### [Exercise description]
Quote the whole listing word for word, please.

<<<<

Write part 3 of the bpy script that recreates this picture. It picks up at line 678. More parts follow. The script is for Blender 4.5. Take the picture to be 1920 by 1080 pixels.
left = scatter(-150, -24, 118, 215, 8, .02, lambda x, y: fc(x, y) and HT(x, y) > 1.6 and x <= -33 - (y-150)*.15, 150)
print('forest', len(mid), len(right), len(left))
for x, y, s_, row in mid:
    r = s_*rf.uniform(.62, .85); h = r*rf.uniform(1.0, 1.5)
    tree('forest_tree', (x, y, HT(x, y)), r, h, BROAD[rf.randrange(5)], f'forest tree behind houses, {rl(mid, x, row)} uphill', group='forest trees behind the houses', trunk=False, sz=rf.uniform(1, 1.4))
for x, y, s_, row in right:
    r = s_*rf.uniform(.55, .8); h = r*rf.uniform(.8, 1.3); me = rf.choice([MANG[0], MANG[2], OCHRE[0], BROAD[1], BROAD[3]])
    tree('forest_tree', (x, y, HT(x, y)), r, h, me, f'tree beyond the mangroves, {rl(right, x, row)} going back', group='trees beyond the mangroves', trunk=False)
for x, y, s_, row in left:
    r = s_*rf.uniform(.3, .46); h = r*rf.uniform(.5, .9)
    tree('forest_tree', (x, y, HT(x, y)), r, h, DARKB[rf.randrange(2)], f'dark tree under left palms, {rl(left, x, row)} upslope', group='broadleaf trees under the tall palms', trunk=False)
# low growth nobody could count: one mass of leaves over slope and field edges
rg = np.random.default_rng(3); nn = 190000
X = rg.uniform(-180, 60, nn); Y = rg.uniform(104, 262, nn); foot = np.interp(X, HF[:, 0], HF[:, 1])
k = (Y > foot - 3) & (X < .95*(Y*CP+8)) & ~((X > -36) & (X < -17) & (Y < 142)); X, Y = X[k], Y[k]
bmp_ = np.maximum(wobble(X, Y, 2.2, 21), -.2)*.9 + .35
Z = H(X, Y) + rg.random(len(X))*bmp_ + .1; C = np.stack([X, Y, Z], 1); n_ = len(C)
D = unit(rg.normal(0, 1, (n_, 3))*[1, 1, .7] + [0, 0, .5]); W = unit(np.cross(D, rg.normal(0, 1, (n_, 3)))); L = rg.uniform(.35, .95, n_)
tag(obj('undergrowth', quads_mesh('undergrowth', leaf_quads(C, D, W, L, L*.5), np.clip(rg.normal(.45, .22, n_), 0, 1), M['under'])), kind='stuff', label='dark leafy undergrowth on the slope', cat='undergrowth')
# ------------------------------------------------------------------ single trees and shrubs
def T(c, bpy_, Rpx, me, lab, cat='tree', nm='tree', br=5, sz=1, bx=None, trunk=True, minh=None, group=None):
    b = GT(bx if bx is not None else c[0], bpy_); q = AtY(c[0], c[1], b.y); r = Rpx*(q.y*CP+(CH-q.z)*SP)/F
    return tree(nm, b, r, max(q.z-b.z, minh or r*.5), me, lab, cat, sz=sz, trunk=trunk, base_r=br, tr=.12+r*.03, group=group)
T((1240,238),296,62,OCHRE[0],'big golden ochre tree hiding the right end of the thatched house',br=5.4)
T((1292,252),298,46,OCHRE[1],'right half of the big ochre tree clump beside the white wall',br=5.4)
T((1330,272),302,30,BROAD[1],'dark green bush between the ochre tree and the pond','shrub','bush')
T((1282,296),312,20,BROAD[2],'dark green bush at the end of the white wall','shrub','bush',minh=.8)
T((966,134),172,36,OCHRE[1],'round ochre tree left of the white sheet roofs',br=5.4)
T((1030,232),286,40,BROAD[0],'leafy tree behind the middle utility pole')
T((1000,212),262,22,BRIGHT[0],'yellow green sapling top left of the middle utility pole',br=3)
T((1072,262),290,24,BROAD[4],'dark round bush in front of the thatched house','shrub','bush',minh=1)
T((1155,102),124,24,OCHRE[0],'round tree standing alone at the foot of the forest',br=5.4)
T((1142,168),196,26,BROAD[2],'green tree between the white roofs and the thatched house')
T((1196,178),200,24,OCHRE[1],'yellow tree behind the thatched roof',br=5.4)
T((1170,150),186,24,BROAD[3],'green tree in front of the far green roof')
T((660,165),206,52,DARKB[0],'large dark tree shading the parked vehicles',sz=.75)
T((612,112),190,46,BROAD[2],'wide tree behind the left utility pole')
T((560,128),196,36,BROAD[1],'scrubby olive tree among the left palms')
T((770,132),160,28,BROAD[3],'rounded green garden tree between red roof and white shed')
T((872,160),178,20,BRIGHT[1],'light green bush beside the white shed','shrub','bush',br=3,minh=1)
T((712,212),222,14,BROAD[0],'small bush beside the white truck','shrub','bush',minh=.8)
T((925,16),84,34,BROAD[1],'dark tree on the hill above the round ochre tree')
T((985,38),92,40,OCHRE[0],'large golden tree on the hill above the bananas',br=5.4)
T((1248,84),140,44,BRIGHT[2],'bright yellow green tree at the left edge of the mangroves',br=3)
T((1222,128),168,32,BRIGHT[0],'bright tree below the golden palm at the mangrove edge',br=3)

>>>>

### [Result]
Write part 3 of the bpy script that recreates this picture. It picks up at line 678. More parts follow. The script is for Blender 4.5. Take the picture to be 1920 by 1080 pixels.
left = scatter(-150, -24, 118, 215, 8, .02, lambda x, y: fc(x, y) and HT(x, y) > 1.6 and x <= -33 - (y-150)*.15, 150)
print('forest', len(mid), len(right), len(left))
for x, y, s_, row in mid:
    r = s_*rf.uniform(.62, .85); h = r*rf.uniform(1.0, 1.5)
    tree('forest_tree', (x, y, HT(x, y)), r, h, BROAD[rf.randrange(5)], f'forest tree behind houses, {rl(mid, x, row)} uphill', group='forest trees behind the houses', trunk=False, sz=rf.uniform(1, 1.4))
for x, y, s_, row in right:
    r = s_*rf.uniform(.55, .8); h = r*rf.uniform(.8, 1.3); me = rf.choice([MANG[0], MANG[2], OCHRE[0], BROAD[1], BROAD[3]])
    tree('forest_tree', (x, y, HT(x, y)), r, h, me, f'tree beyond the mangroves, {rl(right, x, row)} going back', group='trees beyond the mangroves', trunk=False)
for x, y, s_, row in left:
    r = s_*rf.uniform(.3, .46); h = r*rf.uniform(.5, .9)
    tree('forest_tree', (x, y, HT(x, y)), r, h, DARKB[rf.randrange(2)], f'dark tree under left palms, {rl(left, x, row)} upslope', group='broadleaf trees under the tall palms', trunk=False)
# low growth nobody could count: one mass of leaves over slope and field edges
rg = np.random.default_rng(3); nn = 190000
X = rg.uniform(-180, 60, nn); Y = rg.uniform(104, 262, nn); foot = np.interp(X, HF[:, 0], HF[:, 1])
k = (Y > foot - 3) & (X < .95*(Y*CP+8)) & ~((X > -36) & (X < -17) & (Y < 142)); X, Y = X[k], Y[k]
bmp_ = np.maximum(wobble(X, Y, 2.2, 21), -.2)*.9 + .35
Z = H(X, Y) + rg.random(len(X))*bmp_ + .1; C = np.stack([X, Y, Z], 1); n_ = len(C)
D = unit(rg.normal(0, 1, (n_, 3))*[1, 1, .7] + [0, 0, .5]); W = unit(np.cross(D, rg.normal(0, 1, (n_, 3)))); L = rg.uniform(.35, .95, n_)
tag(obj('undergrowth', quads_mesh('undergrowth', leaf_quads(C, D, W, L, L*.5), np.clip(rg.normal(.45, .22, n_), 0, 1), M['under'])), kind='stuff', label='dark leafy undergrowth on the slope', cat='undergrowth')
# ------------------------------------------------------------------ single trees and shrubs
def T(c, bpy_, Rpx, me, lab, cat='tree', nm='tree', br=5, sz=1, bx=None, trunk=True, minh=None, group=None):
    b = GT(bx if bx is not None else c[0], bpy_); q = AtY(c[0], c[1], b.y); r = Rpx*(q.y*CP+(CH-q.z)*SP)/F
    return tree(nm, b, r, max(q.z-b.z, minh or r*.5), me, lab, cat, sz=sz, trunk=trunk, base_r=br, tr=.12+r*.03, group=group)
T((1240,238),296,62,OCHRE[0],'big golden ochre tree hiding the right end of the thatched house',br=5.4)
T((1292,252),298,46,OCHRE[1],'right half of the big ochre tree clump beside the white wall',br=5.4)
T((1330,272),302,30,BROAD[1],'dark green bush between the ochre tree and the pond','shrub','bush')
T((1282,296),312,20,BROAD[2],'dark green bush at the end of the white wall','shrub','bush',minh=.8)
T((966,134),172,36,OCHRE[1],'round ochre tree left of the white sheet roofs',br=5.4)
T((1030,232),286,40,BROAD[0],'leafy tree behind the middle utility pole')
T((1000,212),262,22,BRIGHT[0],'yellow green sapling top left of the middle utility pole',br=3)
T((1072,262),290,24,BROAD[4],'dark round bush in front of the thatched house','shrub','bush',minh=1)
T((1155,102),124,24,OCHRE[0],'round tree standing alone at the foot of the forest',br=5.4)
T((1142,168),196,26,BROAD[2],'green tree between the white roofs and the thatched house')
T((1196,178),200,24,OCHRE[1],'yellow tree behind the thatched roof',br=5.4)
T((1170,150),186,24,BROAD[3],'green tree in front of the far green roof')
T((660,165),206,52,DARKB[0],'large dark tree shading the parked vehicles',sz=.75)
T((612,112),190,46,BROAD[2],'wide tree behind the left utility pole')
T((560,128),196,36,BROAD[1],'scrubby olive tree among the left palms')
T((770,132),160,28,BROAD[3],'rounded green garden tree between red roof and white shed')
T((872,160),178,20,BRIGHT[1],'light green bush beside the white shed','shrub','bush',br=3,minh=1)
T((712,212),222,14,BROAD[0],'small bush beside the white truck','shrub','bush',minh=.8)
T((925,16),84,34,BROAD[1],'dark tree on the hill above the round ochre tree')
T((985,38),92,40,OCHRE[0],'large golden tree on the hill above the bananas',br=5.4)
T((1248,84),140,44,BRIGHT[2],'bright yellow green tree at the left edge of the mangroves',br=3)
T((1222,128),168,32,BRIGHT[0],'bright tree below the golden palm at the mangrove edge',br=3)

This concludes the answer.